Our favorite snack with a dreamy tale of success is possibly a lie. Flamin’ Hot Cheetos are the pinnacle of Latino millennial culture, especially if they’re drenched in nacho cheese sauce. And it doesn’t help that one of our greatest symbols of growing up Latino in the U.S. was also the work of a Mexican immigrant, or so it was until recent claims, according to a report by The Los Angeles Times.
It’s all about a story where an immigrant, Frito-Lay janitor pitches a hit product to the company’s CEO and climbs up the corporate ladder because of his invention. It sounds like an 80’s daydream, or a plotline to a really good bootstraps movie directed by Eva Longoria.
The story about that janitor, Richard Montañez, is one of all good feelings and great motivation for the Latino community. It’s all about working hard and achieving the so-called American dream. Montañez, now a motivational speaker, eventually became an executive at PepsiCo, the parent company of Frito-Lay, according to an article by Business Insider.
However, a story recently published by The Los Angeles Times states that there is no evidence, archival or personal, that Montañez invented the spicy snack.
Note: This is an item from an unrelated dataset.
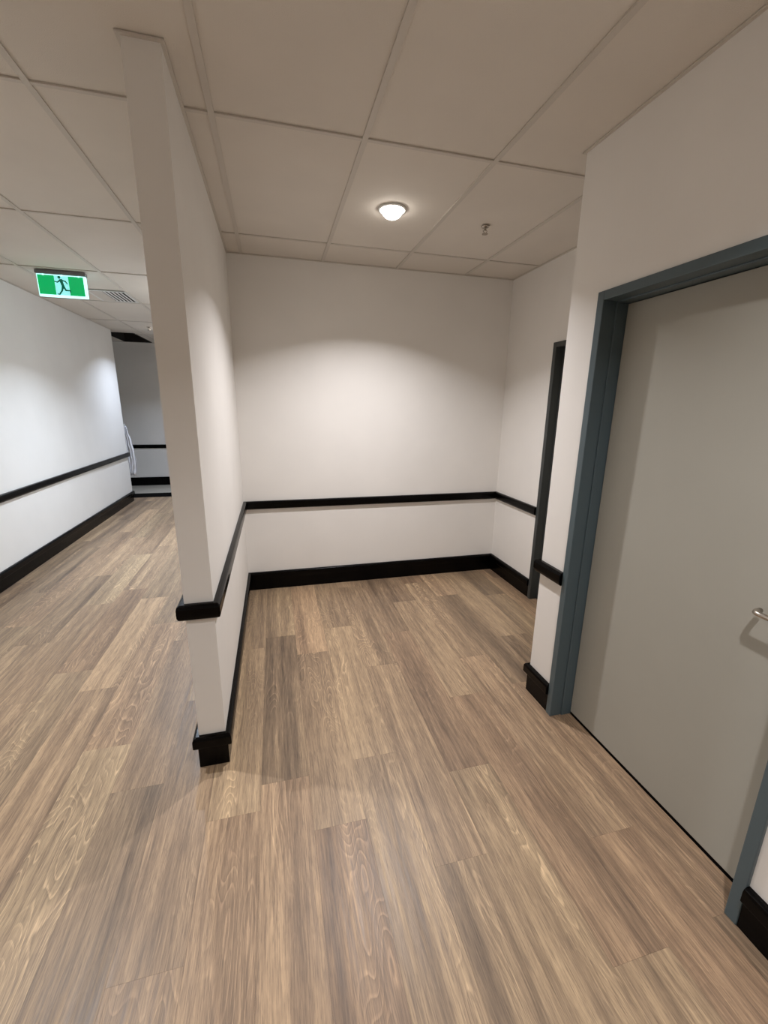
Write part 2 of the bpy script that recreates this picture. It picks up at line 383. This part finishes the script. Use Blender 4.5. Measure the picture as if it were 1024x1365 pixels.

According to the article, the popular snack was created by snack food professionals to compete with other spicy snacks in 1989.
Montañez memoir, and soon to be biopic, talks about a defining moment where hundreds of executives came into a conference room to hear his idea—an event that people who worked at Frito-Lay at the time said never happened. The companies Frito-Lay and PepsiCo have talked about Montañez involvement of the product before The Times’ article was published, but have now retracted their statements. They, however, do not discredit Montañez’s other work with the companies.
Since the story published, Letters to the Editor have been sent to The Times where one of them makes a really good point: Latino history is often sidelined or unrecorded, so how do we know if the rebuttals are true? Perhaps this is another attempt at stealing a Latino victory. From indigenous prints and designs being used in big fashion brands to street corn being ripped off in trendy restaurants, it is a narrative that Latinos know all too well.
The idea isn’t farfetched, but what does this mean to Latino millennials who were inspired by Montañez’s story every time they took a bite of the spicy snack? Flamin’ Hot Cheetos has become so embedded into our culture that whether Montañez made it or not, it possibly won’t matter. What this urban legend has inspired and created for Latino millennials is what matters in the end.